I was the last person in my unit to get a PC, at my own request, and it was the
junkiest of the lot, being a hand-me-down that had gone through many other
engineers; the disk made a funny, spring-like noise all the time.  Still, there
weren't many applications for DOS at the time that had any relevance to my work,
so I ran it mostly as an emulator of the terminal I had lost.  Eventually I
wrote a simple text editor and a communications program for it, and used it to
edit files for use on the mainframe.  Someone told me that a 286 could never go
past 4800 bps, so I wrote a comm program that ran at 38400 bps without any
trouble.  Eventually I installed an early version of Microsoft Word on the
machine, but it was incredibly slow--I had to stop typing periodically so that
it could catch up with me.  I used Word only for writing documentation.

> Oddly enough, people using DOS and the Mac
> griped that multitasking was a waste for a
> personal computer, and nobody would ever need
> those things.

I don't even recall it being discussed.  It would have been a waste for DOS,
that's true.

> They also complained that color was worthless,
> as what would you do with it?

I had a color monitor from the start.

I remember people flaming me for writing in upper and lower case, though.  Using
lowercase letters made things "complicated" according to them, and served no
useful purpose.  I BET THERE ARENT MANY OF THEM WHO FEEL THAT WAY NOW STOP TIMES
CHANGE STOP

> For a time, the Amiga owned the desktop and
> home video Market.

I never used an Amiga, but I understand its graphics were second to none for
many years.

> I thought we had already agreed that the consumer
> version - which is what these people are using -
> wasn't really suitable for heavy use because it
> malfunctions regularly.

It doesn't malfunction _regularly_, just more often than a power user is likely
to tolerate.

I'd say that about 95% of Windows users almost never see a crash of the machine.
The remaining 5% probably see two or more crashes a day.  In my own examination
of this phenomenon, I've discovered that the latter group does a lot more
uninformed twiddling with the machine than the former group, and it also
installs far more "junk" software, including lots of shareware and freeware and
games.  Indeed, these latter clueless individuals even install stuff without
knowing what it is for.  And when their disks fill, they just step through
folders and delete anything that looks big.
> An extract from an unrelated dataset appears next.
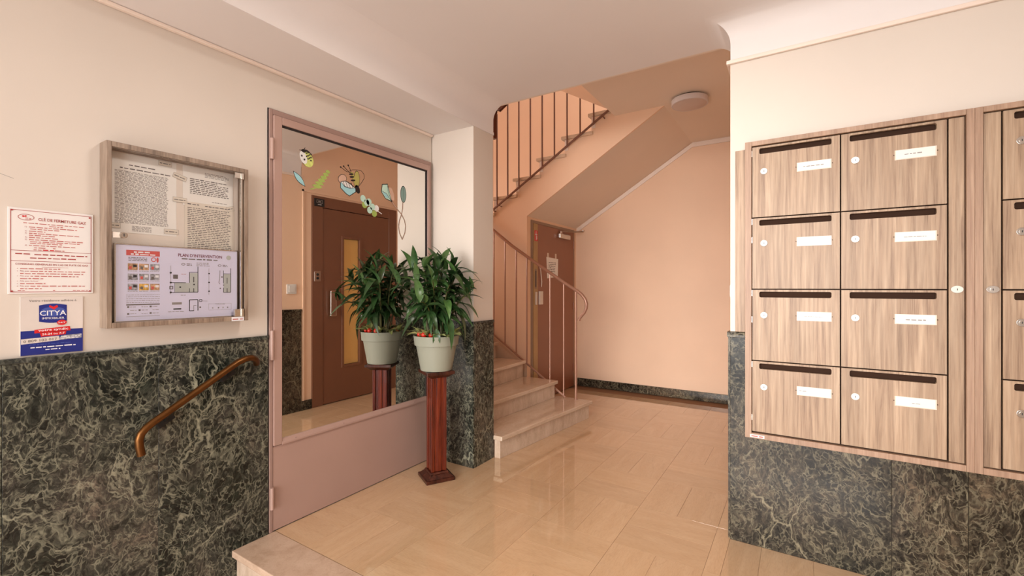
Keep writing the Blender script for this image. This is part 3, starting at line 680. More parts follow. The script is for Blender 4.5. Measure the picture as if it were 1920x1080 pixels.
# sheets inside
sh = thing('notice_sheet', (XB2, .79, 1.53), 'large sheet with one dense text block pinned left inside the notice board', 'paper', 'sheets in the notice board')
B().box(XB2, XB2 + .0008, .668, .905, 1.525, 1.852).build('sheet', 'paper', sh)
p = Print((XB2 + .0009, 0, 0), (0, 1, 0), step=.0003)
p.words('ink', .735, .835, 1.806, .005, rnd); p.words('ink', .705, .885, 1.790, .005, rnd)
for k in range(42): p.words('ink_soft', .688, .875, 1.778 - k * .0052, .0030, rnd, 1, .04)
for k in range(5): p.words('ink_soft', .745, .812, 1.553 - k * .0048, .0028, rnd)
p.build('lettering', sh)
sh = thing('notice_sheet', (XB2, 1.04, 1.70), 'upper right sheet with a short text inside the notice board', 'paper', 'sheets in the notice board')
B().box(XB2, XB2 + .0008, .93, 1.145, 1.672, 1.852).build('sheet', 'paper', sh)
p = Print((XB2 + .0009, 0, 0), (0, 1, 0), step=.0003)
for k in range(4): p.words('ink_soft', 1.02, 1.13, 1.832 - k * .006, .0032, rnd, 1, .2)
for k in range(9): p.words('ink', .958, 1.128, 1.795 - k * .0082, .0042, rnd, 1, .12 if k != 1 else .6)
p.words('ink_soft', 1.05, 1.12, 1.70, .0035, rnd); p.build('lettering', sh)
sh = thing('notice_sheet', (XB2, 1.04, 1.48), 'yellowed lower right sheet full of text lines inside the notice board', 'paper', 'sheets in the notice board')
B().box(XB2 + .001, XB2 + .0018, .937, 1.150, 1.40, 1.690).build('sheet', 'paper_warm', sh)
p = Print((XB2 + .0019, 0, 0), (0, 1, 0), step=.0003)
p.words('ink', .948, .995, 1.678, .005, rnd); p.words('ink', 1.02, 1.13, 1.676, .0045, rnd)
for k in range(24): p.words('ink', .948, 1.138, 1.662 - k * .0083, .0036, rnd, 1, .1)
p.build('lettering', sh)
for (y, z, wd, rot, lab) in ((.862, 1.842, .05, 0, 'white adhesive tag at the top edge of the left sheet'), (.918, 1.795, .055, -.28, 'tilted white adhesive tag between the sheets near the top'), (.918, 1.692, .055, 0, 'white adhesive tag midway between the two columns of sheets'),
                             (.885, 1.545, .055, 0, 'white adhesive tag at the lower right corner of the left sheet'), (.684, 1.552, .045, 0, 'white adhesive tag at the lower left corner of the left sheet'), (1.132, 1.682, .035, .3, 'tilted white adhesive tag at the right edge of the sheets')):
    tg = thing('adhesive_tag', (XB2 + .0019, y, z), lab, 'tag', 'adhesive tags holding the sheets')
    p = Print((XB2 + .0020, y, z), (0, math.cos(rot), math.sin(rot)), (0, -math.sin(rot), math.cos(rot)), .0004)
    p.rect('paper_warm', -wd / 2, wd / 2, -.011, .011, 1); p.frame('ink_soft', -wd / 2, wd / 2, -.011, .011, .0008, 2); p.words('ink', -wd * .4, wd * .4, -.002, .004, rnd, 2); p.build('tag_print', tg)
# framed intervention plan
pl = thing('intervention_plan', (-2.328, .912, 1.158), 'framed pale violet intervention plan with floor drawings in the notice board', 'plan')
B().box(-2.332, -2.322, .680, 1.146, 1.158, 1.474).build('panel', 'paper_violet', pl)
B().box(-2.333, -2.319, .6765, .681, 1.1577, 1.477).box(-2.333, -2.319, 1.1455, 1.149, 1.1577, 1.477).box(-2.333, -2.319, .681, 1.1455, 1.4725, 1.477).box(-2.333, -2.319, .681, 1.1455, 1.1577, 1.161).build('edge_frame', 'chrome', pl)
p = Print((-2.3218, .68, 1.158), (0, 1, 0), step=.0003)   # 0.466 x 0.316
p.rect('p_rose', .035, .150, .272, .294, 1); p.words('p_white', .06, .125, .284, .0055, rnd, 2); p.words('p_white', .05, .14, .275, .0055, rnd, 2)
for k in range(3): p.words('ink', .042, .105, .262 - k * .006, .003, rnd)
p.ring('p_rose', .128, .258, .009, .010, .003, 1); p.ell('p_rose', .142, .257, .004, .011, 1)
cols = [['p_tan', 'p_tan', 'p_greyp'], ['p_greyp', 'p_greyp', 'p_greyp'], ['p_greyp', 'p_yellow', 'p_tan']]
for r_ in range(3):
    for c_ in range(3):
        a, b = .040 + c_ * .038, .212 - r_ * .042
        p.rect(cols[r_][c_], a, a + .033, b, b + .027, 1); p.rect('ink' if (r_ + c_) % 2 else 'p_rose', a + .004, a + .013, b + .004, b + .016, 2); p.rect('p_white' if c_ else 'ink_dark', a + .018, a + .030, b + .012, b + .022, 2)
        p.words('ink_soft', a, a + .033, b - .005, .002, rnd)
for k in range(5): p.words('ink_soft', .035, .150, .108 - k * .008, .0022, rnd)
p.rect('ink', .035, .150, .066, .071, 1); p.rect('ink_soft', .035, .150, .019, .0205, 1)
for r_ in range(3):
    for c_ in range(3):
        a, b = .038 + c_ * .038, .056 - r_ * .014
        if (r_ + c_) % 2 == 0: p.rect('ink', a, a + .007, b, b + .007, 1)
        p.words('ink_soft', a + .010, a + .032, b + .002, .0025, rnd)
p.text('ink_plum', 'PLAN D\'INTERVENTION', .218, .398, .277, .013, 2, .012)
p.words('ink', .232, .385, .265, .0055, rnd)
p.ell('p_grey', .428, .282, .011, .011, 1)
for a in (.238, .388): p.ring('ink', a, .243, .008, .005, .002, 1); p.words('ink', a + .013, a + .034, .244, .003, rnd); p.words('ink', a + .013, a + .036, .238, .003, rnd)
for k in range(3): p.words('ink_soft', .29, .345, .25 - k * .006, .003, rnd)
# plan left
p.rect('p_grey', .205, .296, .118, .160, 1); p.rect('p_grey', .262, .296, .160, .205, 1)
for q in (((.19, .235), (.19, .110)), ): p.line('ink_soft', q, .0012, 2)
for b in (.204, .161, .118): p.ell('ink_dark', .190, b, .004, .004, 3, 12)
p.line('ink_dark', [(.19, .161), (.248, .161)], .0025, 2); p.line('ink_dark', [(.19, .118), (.296, .118), (.296, .235)], .0025, 2); p.line('ink_dark', [(.262, .161), (.262, .208), (.296, .208)], .002, 2)
p.line('ink_dark', [(.279, .163), (.279, .188)], .003, 2); p.line('ink_dark', [(.262, .118), (.262, .136)], .002, 2); p.line('ink_dark', [(.279, .118), (.279, .136)], .003, 2); p.line('ink_dark', [(.205, .118), (.205, .161)], .001, 2)
for a, b in ((.223, .138), (.277, .150)): p.rect('ink_dark', a, a + .006, b, b + .006, 3)
p.rect('ink', .199, .217, .178, .196, 2); p.frame('ink', .185, .199, .132, .146, .003, 2); p.words('ink_red_soft', .23, .25, .198, .002, rnd); p.words('ink_soft', .228, .25, .104, .003, rnd)
# plan right
p.line('ink_soft', [(.342, .228), (.342, .105)], .0012, 1)
for b in (.204, .163, .122): p.ell('ink_dark', .342, b, .0035, .0035, 3, 12)
p.rect('p_grey', .405, .437, .116, .205, 1); p.line('ink_dark', [(.405, .22), (.405, .16)], .0022, 2); p.line('ink_dark', [(.405, .205), (.437, .205)], .002, 2); p.line('ink_dark', [(.437, .232), (.437, .116), (.405, .116), (.405, .138)], .0025, 2)
p.line('ink_dark', [(.421, .158), (.421, .186)], .003, 2); p.line('ink_dark', [(.421, .116), (.421, .136)], .003, 2); p.line('ink', [(.389, .22), (.388, .18), (.384, .163), (.389, .155)], .002, 2); p.rect('ink', .395, .401, .186, .192, 3)
p.rect('ink', .388, .393, .133, .138, 2); p.rect('ink', .403, .408, .148, .153, 3)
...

> That's what you get for choosing your platform,
> then trying to find applications to run on it.

Sometimes you need more than one application, and no platform can run them all.

> Of course, as you're so fond of pointing out,
> there are 100,000 applications available for
> Windows. I'm pretty sure that applications
> that support most open standards can be found
> in that group.

Free X servers for Windows seem to be scarce.

> Uh - I don't think MS originated PPP.

Not PPP ... PPTP.  Microsoft and Sun and possibly some others.  MS also added
some proprietary extensions, I think.

> I know they originated some extensions that ISPs
> pretty much had to follow because 99% of their
> customers ran Windows, but that's a different
> thing.

Yes.

> Going the other way - being able to run FreeBSD
> drivers on Windows - is what would be important.

When you dream, you dream big!

> I hate to tell you this, but it's *not* at the
> bottom of the Totem pole. At the very least,
> AIX is beneath it. AIX is a Unix with most of
> the user interface designed by the MVS group
> at IBM - or at least it felt that way to me.

But AIX isn't being given away in magazines to idiot college and high-school
students.

> Nah, just the windowing desktop - which means
> it's incorrect to claim that Windows NT was
> designed from scratch for a windowing environment.

It was always understood that the primary and default user interface would be a
GUI.  However, NT originally was designed to support any arbitrary user
interface, not just the Win32 subsystem.

> True. But you don't have to run the window
> manager on that machine.

But if you are running the X server on that machine, the window manager is the
least of your worries.  So can you run any X server on FreeBSD itself with
secure_level=3, or set to anything about -1?